Banking on resilience: building capacities through financial services inclusion

Submitted by Julia Barrott | published 14th Mar 2016 | last updated 31st Mar 2016
braced pb fig 1 - climate adaptation.

From page 3 of the brief:  Relative use of non-traditional financial services in Ethiopia, Mali and Myanmar

Introduction

Financial inclusion is often seen as critical to development and would make sense even without climate change (World Bank, 2016). It may also help vulnerable groups in developing countries become more resilient to climate extremes and global warming. The poorest and most marginalised in society are most affected by climate-related shocks because they often live in hazardous places and typically have fewer resources and access to social safety nets (Wilkinson and Peters, 2015).

‘Resilience’ has many meanings, but the climate change and disasters literature commonly draws on definitions from socio-ecological systems theory, which refers to the properties of a system that allow it to deal with shocks and stresses, to persist and to continue to function ‘well’ (in the sense of providing stability, predictable rules, security and other benefits to its members). Resilience is derived from various capacities that are interlinked: absorptive, anticipatory and adaptive capacities. A social system with these capacities is less likely to be undermined by shocks and stresses, so well-being can be ensured and human development can continue to progress in locations exposed to climate extremes and disasters (Bahadur et al., 2015).

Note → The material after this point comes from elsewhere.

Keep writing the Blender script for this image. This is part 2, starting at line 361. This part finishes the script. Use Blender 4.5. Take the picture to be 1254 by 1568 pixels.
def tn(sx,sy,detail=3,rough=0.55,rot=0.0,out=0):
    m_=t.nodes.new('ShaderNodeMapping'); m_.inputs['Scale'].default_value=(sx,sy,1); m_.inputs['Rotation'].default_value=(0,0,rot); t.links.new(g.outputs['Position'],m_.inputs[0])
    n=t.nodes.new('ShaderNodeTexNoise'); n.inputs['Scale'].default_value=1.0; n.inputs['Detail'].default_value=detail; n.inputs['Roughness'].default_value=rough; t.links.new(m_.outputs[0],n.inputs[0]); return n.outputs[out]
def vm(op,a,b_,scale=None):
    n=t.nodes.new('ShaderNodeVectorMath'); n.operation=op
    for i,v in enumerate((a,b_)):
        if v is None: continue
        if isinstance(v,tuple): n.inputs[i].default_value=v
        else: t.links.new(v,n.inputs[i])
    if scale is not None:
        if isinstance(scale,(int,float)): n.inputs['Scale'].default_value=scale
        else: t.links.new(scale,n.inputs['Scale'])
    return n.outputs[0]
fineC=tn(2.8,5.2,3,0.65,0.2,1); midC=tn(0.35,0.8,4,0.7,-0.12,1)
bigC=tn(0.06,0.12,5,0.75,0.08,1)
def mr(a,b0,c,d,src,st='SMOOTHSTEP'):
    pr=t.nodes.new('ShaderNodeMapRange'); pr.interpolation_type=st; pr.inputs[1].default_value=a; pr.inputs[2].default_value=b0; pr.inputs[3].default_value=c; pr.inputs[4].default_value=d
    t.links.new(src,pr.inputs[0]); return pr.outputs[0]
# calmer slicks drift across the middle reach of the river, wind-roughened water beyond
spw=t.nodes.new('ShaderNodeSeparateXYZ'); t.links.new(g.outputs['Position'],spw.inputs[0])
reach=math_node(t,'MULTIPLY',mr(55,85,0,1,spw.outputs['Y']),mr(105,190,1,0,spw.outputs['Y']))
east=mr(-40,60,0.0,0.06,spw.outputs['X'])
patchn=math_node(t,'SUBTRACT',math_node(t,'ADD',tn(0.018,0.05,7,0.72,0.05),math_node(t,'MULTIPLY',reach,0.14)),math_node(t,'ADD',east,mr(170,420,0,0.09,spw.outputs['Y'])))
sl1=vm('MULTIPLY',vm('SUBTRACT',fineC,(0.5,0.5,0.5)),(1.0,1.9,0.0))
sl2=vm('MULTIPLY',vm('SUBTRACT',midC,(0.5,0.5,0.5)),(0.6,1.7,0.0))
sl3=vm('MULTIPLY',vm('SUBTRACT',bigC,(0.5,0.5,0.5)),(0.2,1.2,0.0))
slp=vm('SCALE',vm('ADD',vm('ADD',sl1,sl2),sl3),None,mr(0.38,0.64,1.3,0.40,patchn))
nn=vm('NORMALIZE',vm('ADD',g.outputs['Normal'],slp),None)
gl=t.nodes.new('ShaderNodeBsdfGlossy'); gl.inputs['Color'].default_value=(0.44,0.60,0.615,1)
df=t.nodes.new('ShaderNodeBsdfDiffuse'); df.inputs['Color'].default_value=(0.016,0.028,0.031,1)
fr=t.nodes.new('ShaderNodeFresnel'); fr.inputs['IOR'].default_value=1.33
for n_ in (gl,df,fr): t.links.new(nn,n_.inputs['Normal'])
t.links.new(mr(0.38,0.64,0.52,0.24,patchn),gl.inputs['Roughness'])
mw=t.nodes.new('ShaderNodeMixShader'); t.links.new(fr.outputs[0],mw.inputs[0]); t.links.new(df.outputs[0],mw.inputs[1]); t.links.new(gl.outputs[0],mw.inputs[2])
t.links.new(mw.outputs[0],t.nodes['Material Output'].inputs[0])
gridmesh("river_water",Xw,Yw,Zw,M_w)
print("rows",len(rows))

Saving and borrowing can strengthen some of these capacities, helping people to plan ahead, adapt to changes, and absorb shocks when they happen, but these services are not always accessible to the most vulnerable in society. Financial inclusion is therefore a key policy area for building resilience and should focus on increasing access to saving and money transaction services for vulnerable groups as well as the provision of credit and insurance at an affordable cost (Zwendu, 2014).

This BRACED policy brief* looks at experiences in Mali, Ethiopia and Myanmar in helping to build resilience to climate extremes and disasters through increased financial inclusion. 

*download the full text via links provided under Further Resources. The key policy messages and recommendations are provided below.

Key Policy Messages

  • FINANCIAL SERVICES INCLUSION helps build climate resilience and nontraditional financial services are better able to reach the most vulnerable, but action is needed on the demand and the supply side.

  • A MORE TRANSPARENT REGULATORY FRAMEWORK for these services can help promote inclusion and growth in the sector (and so competition and flexibility), alongside protection for users and improved physical access for the most vulnerable.

  • SUPPORT TO SERVICE providers is needed to build capacity, financial literacy and trust of vulnerable and disadvantaged groups in the banking system.

Recommendations

Governments and international development agencies can take a variety of actions to support the development of financial services in a way that promotes climate-resilient development. A comprehensive set of measures is required, on both the supply and the demand side of the financial system.

One key measure relates to strengthening the enabling environment for improvements in financial inclusion and depth. Governments will need to improve regulatory and legal frameworks to make them more transparent and predictable, reducing costs and simplifying rules to enter the market. On the demand side, greater protection for users is needed, as well as improved physical access for the most vulnerable. All of this will improve competition and flexibility in the market and trust in the banking system. In addition, international development agencies and donors can offer financial, legal and technical support to financial service providers in order to help them expand and scale up the offer of services at an affordable cost, as well as provide products that promote a risk management ethic indecision-making. All this will need to be focussed on building the climate resilience of the most vulnerable.

The formal private sector offers a unique competitiveness in the provision of financial services, and this should be exploited. For example, it can develop new financial and communications technology services, such mobile banking applications tailored to specific user needs that could help to expand mobile/ telecoms network coverage.

Governments and donors need to collaborate with non-governmental organisations and service providers to build the capacity, financial literacy and trust of vulnerable and disadvantaged groups in the banking system. This includes providing training on disaster risk reduction, preparedness and business skills linked to the delivery of financial services, so that these products can be used effectively by vulnerable groups to build their resilience. Training initiatives could usefully build on the experiences of existing programmes, such as the SfC programme carried out by CARE, Plan International and World Vision.